— START —

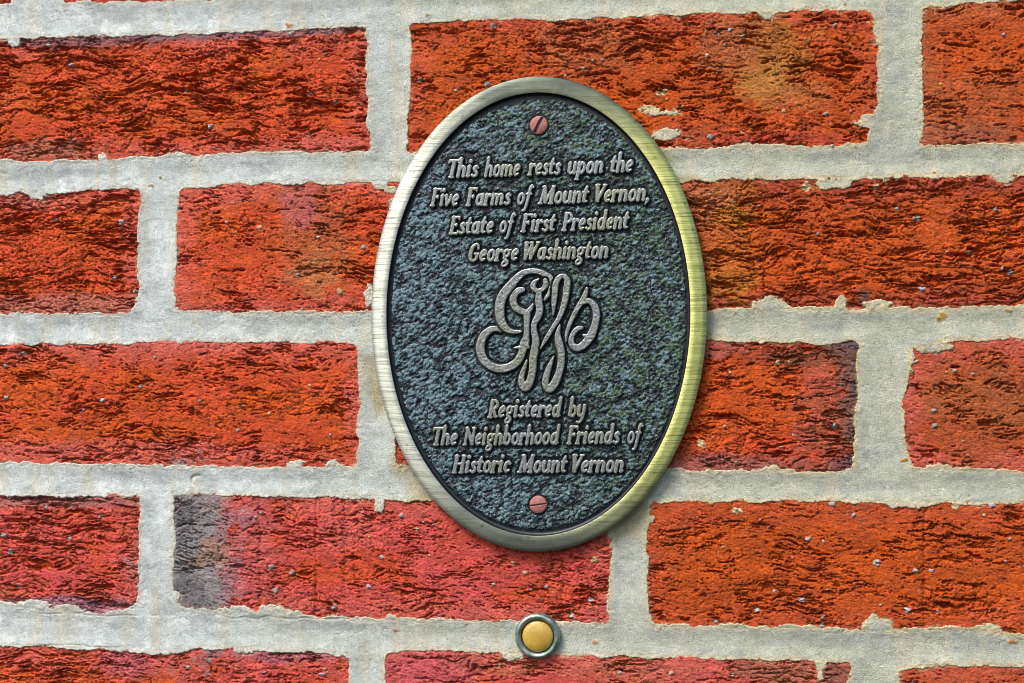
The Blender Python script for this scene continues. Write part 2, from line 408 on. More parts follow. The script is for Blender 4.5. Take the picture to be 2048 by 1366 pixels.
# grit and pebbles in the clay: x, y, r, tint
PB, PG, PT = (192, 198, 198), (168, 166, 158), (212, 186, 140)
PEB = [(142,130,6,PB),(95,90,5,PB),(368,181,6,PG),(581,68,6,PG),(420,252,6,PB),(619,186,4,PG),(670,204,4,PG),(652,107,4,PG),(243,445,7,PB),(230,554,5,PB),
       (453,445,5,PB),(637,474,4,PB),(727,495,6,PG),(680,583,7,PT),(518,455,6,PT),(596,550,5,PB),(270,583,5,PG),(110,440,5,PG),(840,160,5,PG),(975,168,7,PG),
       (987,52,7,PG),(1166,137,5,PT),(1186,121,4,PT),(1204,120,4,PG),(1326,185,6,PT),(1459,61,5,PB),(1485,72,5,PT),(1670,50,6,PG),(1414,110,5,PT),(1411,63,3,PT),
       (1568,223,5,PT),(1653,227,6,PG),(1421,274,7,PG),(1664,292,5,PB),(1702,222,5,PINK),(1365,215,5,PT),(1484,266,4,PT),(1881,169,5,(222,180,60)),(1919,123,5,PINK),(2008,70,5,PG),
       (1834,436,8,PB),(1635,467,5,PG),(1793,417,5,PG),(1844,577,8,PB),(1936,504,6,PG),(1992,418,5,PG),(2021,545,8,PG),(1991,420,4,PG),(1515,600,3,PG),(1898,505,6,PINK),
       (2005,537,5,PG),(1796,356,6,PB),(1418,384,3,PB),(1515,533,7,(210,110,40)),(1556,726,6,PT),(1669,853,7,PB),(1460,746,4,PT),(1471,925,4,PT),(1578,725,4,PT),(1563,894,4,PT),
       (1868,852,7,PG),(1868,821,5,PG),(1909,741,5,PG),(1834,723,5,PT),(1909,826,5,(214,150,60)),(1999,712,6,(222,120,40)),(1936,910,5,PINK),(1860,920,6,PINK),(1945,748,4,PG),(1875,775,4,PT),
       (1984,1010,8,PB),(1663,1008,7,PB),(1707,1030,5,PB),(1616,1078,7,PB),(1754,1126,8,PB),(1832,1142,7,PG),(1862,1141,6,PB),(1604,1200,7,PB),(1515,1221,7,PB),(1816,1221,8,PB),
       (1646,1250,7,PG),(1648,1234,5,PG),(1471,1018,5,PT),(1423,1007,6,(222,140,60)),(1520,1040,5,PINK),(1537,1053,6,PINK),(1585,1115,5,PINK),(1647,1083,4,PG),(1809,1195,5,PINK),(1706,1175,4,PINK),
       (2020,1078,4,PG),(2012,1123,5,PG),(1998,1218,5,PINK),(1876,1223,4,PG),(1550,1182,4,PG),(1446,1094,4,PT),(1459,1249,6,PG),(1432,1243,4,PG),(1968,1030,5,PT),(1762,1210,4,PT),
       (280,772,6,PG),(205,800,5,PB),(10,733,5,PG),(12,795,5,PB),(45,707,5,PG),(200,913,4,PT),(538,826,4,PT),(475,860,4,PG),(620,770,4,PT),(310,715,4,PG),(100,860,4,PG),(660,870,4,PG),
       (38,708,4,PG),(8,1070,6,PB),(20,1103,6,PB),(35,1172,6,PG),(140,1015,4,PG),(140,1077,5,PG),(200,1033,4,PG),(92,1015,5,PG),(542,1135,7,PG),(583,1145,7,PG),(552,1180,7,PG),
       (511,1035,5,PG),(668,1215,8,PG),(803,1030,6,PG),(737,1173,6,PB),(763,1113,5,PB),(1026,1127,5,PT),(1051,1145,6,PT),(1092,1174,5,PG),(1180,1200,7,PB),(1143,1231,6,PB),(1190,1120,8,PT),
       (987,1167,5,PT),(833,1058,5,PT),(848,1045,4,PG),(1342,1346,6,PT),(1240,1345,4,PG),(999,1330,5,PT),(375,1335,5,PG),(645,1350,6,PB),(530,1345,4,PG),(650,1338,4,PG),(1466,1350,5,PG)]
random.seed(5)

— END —

- **STATED PROBLEM**: Set down the material exactly, every line of it, except for the pictures.

- **RESPONSE TO THIS EXERCISE**:
The Blender Python script for this scene continues. Write part 2, from line 408 on. More parts follow. The script is for Blender 4.5. Take the picture to be 2048 by 1366 pixels.
# grit and pebbles in the clay: x, y, r, tint
PB, PG, PT = (192, 198, 198), (168, 166, 158), (212, 186, 140)
PEB = [(142,130,6,PB),(95,90,5,PB),(368,181,6,PG),(581,68,6,PG),(420,252,6,PB),(619,186,4,PG),(670,204,4,PG),(652,107,4,PG),(243,445,7,PB),(230,554,5,PB),
       (453,445,5,PB),(637,474,4,PB),(727,495,6,PG),(680,583,7,PT),(518,455,6,PT),(596,550,5,PB),(270,583,5,PG),(110,440,5,PG),(840,160,5,PG),(975,168,7,PG),
       (987,52,7,PG),(1166,137,5,PT),(1186,121,4,PT),(1204,120,4,PG),(1326,185,6,PT),(1459,61,5,PB),(1485,72,5,PT),(1670,50,6,PG),(1414,110,5,PT),(1411,63,3,PT),
       (1568,223,5,PT),(1653,227,6,PG),(1421,274,7,PG),(1664,292,5,PB),(1702,222,5,PINK),(1365,215,5,PT),(1484,266,4,PT),(1881,169,5,(222,180,60)),(1919,123,5,PINK),(2008,70,5,PG),
       (1834,436,8,PB),(1635,467,5,PG),(1793,417,5,PG),(1844,577,8,PB),(1936,504,6,PG),(1992,418,5,PG),(2021,545,8,PG),(1991,420,4,PG),(1515,600,3,PG),(1898,505,6,PINK),
       (2005,537,5,PG),(1796,356,6,PB),(1418,384,3,PB),(1515,533,7,(210,110,40)),(1556,726,6,PT),(1669,853,7,PB),(1460,746,4,PT),(1471,925,4,PT),(1578,725,4,PT),(1563,894,4,PT),
       (1868,852,7,PG),(1868,821,5,PG),(1909,741,5,PG),(1834,723,5,PT),(1909,826,5,(214,150,60)),(1999,712,6,(222,120,40)),(1936,910,5,PINK),(1860,920,6,PINK),(1945,748,4,PG),(1875,775,4,PT),
       (1984,1010,8,PB),(1663,1008,7,PB),(1707,1030,5,PB),(1616,1078,7,PB),(1754,1126,8,PB),(1832,1142,7,PG),(1862,1141,6,PB),(1604,1200,7,PB),(1515,1221,7,PB),(1816,1221,8,PB),
       (1646,1250,7,PG),(1648,1234,5,PG),(1471,1018,5,PT),(1423,1007,6,(222,140,60)),(1520,1040,5,PINK),(1537,1053,6,PINK),(1585,1115,5,PINK),(1647,1083,4,PG),(1809,1195,5,PINK),(1706,1175,4,PINK),
       (2020,1078,4,PG),(2012,1123,5,PG),(1998,1218,5,PINK),(1876,1223,4,PG),(1550,1182,4,PG),(1446,1094,4,PT),(1459,1249,6,PG),(1432,1243,4,PG),(1968,1030,5,PT),(1762,1210,4,PT),
       (280,772,6,PG),(205,800,5,PB),(10,733,5,PG),(12,795,5,PB),(45,707,5,PG),(200,913,4,PT),(538,826,4,PT),(475,860,4,PG),(620,770,4,PT),(310,715,4,PG),(100,860,4,PG),(660,870,4,PG),
       (38,708,4,PG),(8,1070,6,PB),(20,1103,6,PB),(35,1172,6,PG),(140,1015,4,PG),(140,1077,5,PG),(200,1033,4,PG),(92,1015,5,PG),(542,1135,7,PG),(583,1145,7,PG),(552,1180,7,PG),
       (511,1035,5,PG),(668,1215,8,PG),(803,1030,6,PG),(737,1173,6,PB),(763,1113,5,PB),(1026,1127,5,PT),(1051,1145,6,PT),(1092,1174,5,PG),(1180,1200,7,PB),(1143,1231,6,PB),(1190,1120,8,PT),
       (987,1167,5,PT),(833,1058,5,PT),(848,1045,4,PG),(1342,1346,6,PT),(1240,1345,4,PG),(999,1330,5,PT),(375,1335,5,PG),(645,1350,6,PB),(530,1345,4,PG),(650,1338,4,PG),(1466,1350,5,PG)]
random.seed(5)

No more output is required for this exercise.